AndreTaff 16/10/2023Muito bom livroA minha lista de futuras leituras nunca esteve maior, mas confesso que o respeito que tenho a ela é parco e inconstante. Alguns livros estão lá há anos, enquanto outros furam completamente a fila logo que surgem na lista. E eu gostaria de dizer que Jon Fosse já estava no meu radar há tempos, que eu havia lido pelo menos o que já havia sido publicado dele em português, mas eu estaria mentindo. Peguei pra ler a novela "É a Ales", escrita por Fosse, sem saber nada sobre o livro e quase nada sobre o autor norueguês, motivado unicamente pela notícia de que ele ganhou o Nobel de literatura na semana passada.
"É a Ales" é um livro, a princípio, um pouco estranho. Frases muito longas pontuadas quase que exclusivamente por vírgulas, em que passado e presente se confundem e se misturam, podem afastar muitos leitores. Além disso, algumas ideias se repetem muitas vezes, muitas vezes até frases inteiras. No entanto, passado o estranhamento inicial, fiquei hipnotizado pela leitura. Fosse escreve muito bem, e a fluidez do texto é impressionante, mesmo levando em conta essa auto-imposta estranheza.

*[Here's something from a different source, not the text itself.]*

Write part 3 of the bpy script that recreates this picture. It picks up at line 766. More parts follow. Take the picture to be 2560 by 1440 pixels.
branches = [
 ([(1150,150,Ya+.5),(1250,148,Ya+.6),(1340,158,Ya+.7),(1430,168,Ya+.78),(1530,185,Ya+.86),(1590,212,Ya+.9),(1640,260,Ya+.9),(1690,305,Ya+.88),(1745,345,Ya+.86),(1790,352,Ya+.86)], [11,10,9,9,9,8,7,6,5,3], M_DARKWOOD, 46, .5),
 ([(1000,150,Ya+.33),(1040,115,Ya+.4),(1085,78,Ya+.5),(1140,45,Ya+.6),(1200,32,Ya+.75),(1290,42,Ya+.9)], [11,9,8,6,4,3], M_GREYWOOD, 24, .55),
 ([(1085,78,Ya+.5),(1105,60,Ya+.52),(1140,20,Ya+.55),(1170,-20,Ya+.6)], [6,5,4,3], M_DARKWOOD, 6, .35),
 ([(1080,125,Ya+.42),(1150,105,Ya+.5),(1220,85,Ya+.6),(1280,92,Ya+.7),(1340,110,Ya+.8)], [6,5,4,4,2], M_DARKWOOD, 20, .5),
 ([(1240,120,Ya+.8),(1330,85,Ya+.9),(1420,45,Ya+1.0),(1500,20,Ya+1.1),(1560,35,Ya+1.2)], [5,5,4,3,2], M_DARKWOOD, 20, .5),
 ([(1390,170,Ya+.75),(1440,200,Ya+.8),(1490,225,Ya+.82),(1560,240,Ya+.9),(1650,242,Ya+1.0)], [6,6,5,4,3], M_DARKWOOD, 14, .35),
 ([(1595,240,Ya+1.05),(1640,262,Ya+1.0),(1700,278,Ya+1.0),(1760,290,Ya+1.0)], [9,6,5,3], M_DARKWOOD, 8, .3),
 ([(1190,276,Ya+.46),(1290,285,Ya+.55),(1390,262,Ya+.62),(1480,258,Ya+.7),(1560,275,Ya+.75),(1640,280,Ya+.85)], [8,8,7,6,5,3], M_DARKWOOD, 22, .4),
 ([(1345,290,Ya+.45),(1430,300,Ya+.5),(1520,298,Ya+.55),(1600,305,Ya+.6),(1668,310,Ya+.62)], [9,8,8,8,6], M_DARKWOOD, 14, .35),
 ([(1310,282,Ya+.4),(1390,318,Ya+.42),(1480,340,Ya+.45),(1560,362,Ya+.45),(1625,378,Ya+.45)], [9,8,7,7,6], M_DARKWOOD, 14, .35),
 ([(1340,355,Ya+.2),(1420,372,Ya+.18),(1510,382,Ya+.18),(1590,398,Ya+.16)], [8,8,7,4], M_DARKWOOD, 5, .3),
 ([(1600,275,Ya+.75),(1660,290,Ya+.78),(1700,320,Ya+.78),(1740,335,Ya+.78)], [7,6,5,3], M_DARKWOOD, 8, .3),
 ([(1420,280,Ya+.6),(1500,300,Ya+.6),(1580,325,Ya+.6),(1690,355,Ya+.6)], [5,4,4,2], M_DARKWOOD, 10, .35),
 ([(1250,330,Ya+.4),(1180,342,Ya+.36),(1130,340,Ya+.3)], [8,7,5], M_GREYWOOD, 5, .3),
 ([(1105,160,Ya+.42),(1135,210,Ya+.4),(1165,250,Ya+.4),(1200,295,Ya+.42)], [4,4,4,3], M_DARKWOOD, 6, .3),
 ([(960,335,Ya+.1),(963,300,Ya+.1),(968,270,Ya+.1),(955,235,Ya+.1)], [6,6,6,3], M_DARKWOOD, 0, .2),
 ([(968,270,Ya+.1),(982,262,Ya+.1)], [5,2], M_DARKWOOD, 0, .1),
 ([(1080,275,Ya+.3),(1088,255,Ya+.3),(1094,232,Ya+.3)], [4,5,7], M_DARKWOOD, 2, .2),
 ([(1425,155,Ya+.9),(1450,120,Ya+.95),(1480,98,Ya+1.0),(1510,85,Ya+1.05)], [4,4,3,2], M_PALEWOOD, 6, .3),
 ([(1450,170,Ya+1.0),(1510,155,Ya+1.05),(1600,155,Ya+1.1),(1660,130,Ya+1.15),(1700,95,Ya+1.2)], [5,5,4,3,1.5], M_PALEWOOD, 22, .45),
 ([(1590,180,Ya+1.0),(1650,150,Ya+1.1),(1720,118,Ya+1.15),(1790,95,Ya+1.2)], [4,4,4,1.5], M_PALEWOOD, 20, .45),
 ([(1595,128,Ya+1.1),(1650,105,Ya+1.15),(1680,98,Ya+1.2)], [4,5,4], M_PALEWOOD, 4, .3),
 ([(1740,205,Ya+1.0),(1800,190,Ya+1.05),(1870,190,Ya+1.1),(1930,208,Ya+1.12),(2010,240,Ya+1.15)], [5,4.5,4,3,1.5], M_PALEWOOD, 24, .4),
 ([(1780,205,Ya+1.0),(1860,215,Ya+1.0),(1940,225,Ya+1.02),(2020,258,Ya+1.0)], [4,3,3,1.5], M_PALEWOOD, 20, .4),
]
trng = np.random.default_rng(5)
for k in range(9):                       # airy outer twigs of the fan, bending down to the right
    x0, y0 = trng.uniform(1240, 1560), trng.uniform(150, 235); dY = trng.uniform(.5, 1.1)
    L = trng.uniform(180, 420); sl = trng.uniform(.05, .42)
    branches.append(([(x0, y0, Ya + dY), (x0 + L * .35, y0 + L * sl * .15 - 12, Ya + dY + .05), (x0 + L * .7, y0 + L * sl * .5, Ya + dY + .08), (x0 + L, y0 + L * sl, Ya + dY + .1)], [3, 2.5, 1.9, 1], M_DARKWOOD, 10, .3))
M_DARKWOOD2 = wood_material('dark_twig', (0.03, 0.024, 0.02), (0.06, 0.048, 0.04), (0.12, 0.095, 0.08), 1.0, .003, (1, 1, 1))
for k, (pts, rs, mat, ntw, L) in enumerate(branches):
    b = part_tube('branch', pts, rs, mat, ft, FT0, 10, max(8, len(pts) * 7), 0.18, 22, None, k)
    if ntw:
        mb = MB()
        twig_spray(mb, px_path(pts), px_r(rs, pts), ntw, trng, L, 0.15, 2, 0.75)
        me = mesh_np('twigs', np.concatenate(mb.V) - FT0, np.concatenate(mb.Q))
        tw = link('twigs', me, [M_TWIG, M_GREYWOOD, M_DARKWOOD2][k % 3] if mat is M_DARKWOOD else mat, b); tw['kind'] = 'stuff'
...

Na história, a protagonista Signe reflete sobre o desaparecimento de seu marido, Asle, que havia saído para passear de barco em um Fiorde em 1990. (Um Fiorde é uma entrada do mar entre montanhas, causada pelo erosão realizada por uma geleira.) Signe despeja uma torrente de pensamentos sobre o desaparecimento em cima do leitor, revivendo aquele dia, ao mesmo tempo que continua no tempo presente. A linha da narrativa oscila no tempo, chegando a antepassados de Signe, que moravam na mesma casa, próxima ao mesmo Fiorde.
Terminada a leitura, ficou a impressão que o texto de Fosse é mais profundo que a simples interpretação básica do que foi escrito. E eu geralmente sou rápido em criar interpretações elaboradas para as mais diversas histórias (afinal, quase tudo o que publico aqui vai nesse sentido), mas dessa vez os significados subliminares me escapam. É óbvio que existe alguma coisa abaixo da superfície das palavras, mas que é, ao menos para mim, pelo menos em parte inatingível. Talvez seja sobre isso que os críticos estejam falando quando dizem que Fosse se aproxima de dizer o indizível. Nesse caso o indizível é provavelmente a dor obsessiva do luto, a presença constante dos mortos entre os vivos, através das memórias, dos impactos que causam.
Interessante notar que alguns temas atravessam épocas e culturas completamente diferentes. A cena de Signe esperando por Asle voltar do passeio no Fiorde:
"[…] ela está ao relento, na chuva, na escuridão, e está ventando, e faz frio, e ela não pode ficar parada ao relento, ela pensa, mas ele não veio para casa. E onde ele está? O que foi feito dele? Ele foi ao Fiorde no barco dele, mas ainda não voltou, e ela está preocupada com ele, será que pode ter acontecido qualquer coisa?, ela pensa, por que ele não vem?, mas ela pensa assim com muita frequência, ela pensa, praticamente todos os dias, porque todos os dias ele sai no barco, é o que acontece, e ela está quase sempre preocupada com ele e pensa que ele deve voltar logo, ela pensa. E será que hoje é diferente? Claro que não há como saber, ela pensa. Afinal, tudo está como antes. Tudo está como antes."
Me lembrou de uma passagem de "Mar Morto", de Jorge Amado:
"Só Lívia, magra, de cabelos finos colados ao rosto pela chuva, ficou diante do cais dos saveiros olhando o mar. Ouvia os gemidos de amor de Maria Clara. Mas seus pensamentos e seus olhos estavam no mar. O vento a sacudia como se ela fosse um caniço, a chuva a chicoteava no rosto, nas pernas e nas mãos. Mas ela continuava imóvel, o corpo atirado para a frente, os olhos na escuridão, esperando ver a lanterna vermelha do Valente cruzar a tempestade, iluminando a noite sem estrelas, anunciando a chegada de Guma."
Em ambos os casos, é a mulher esperando o homem, que atende ao chamado irresistível do mar. O mesmo tema - o chamado do mar sobre os homens - aparece em muitas outras histórias, como em "O Velho e o Mar" de Hemingway, e até em "Moby Dick", de Melville.
"É a Ales" não é um livro convencional, mas as reflexões que provocou em mim, tanto aparentes quanto subliminares, são agudas e profundas. É um daqueles livros que nos acompanham, invocando memórias em momentos quase aleatórios. Não teria competência para afirmar se o Nobel foi merecido, mas a minha primeira impressão com Jon Fosse foi excelente.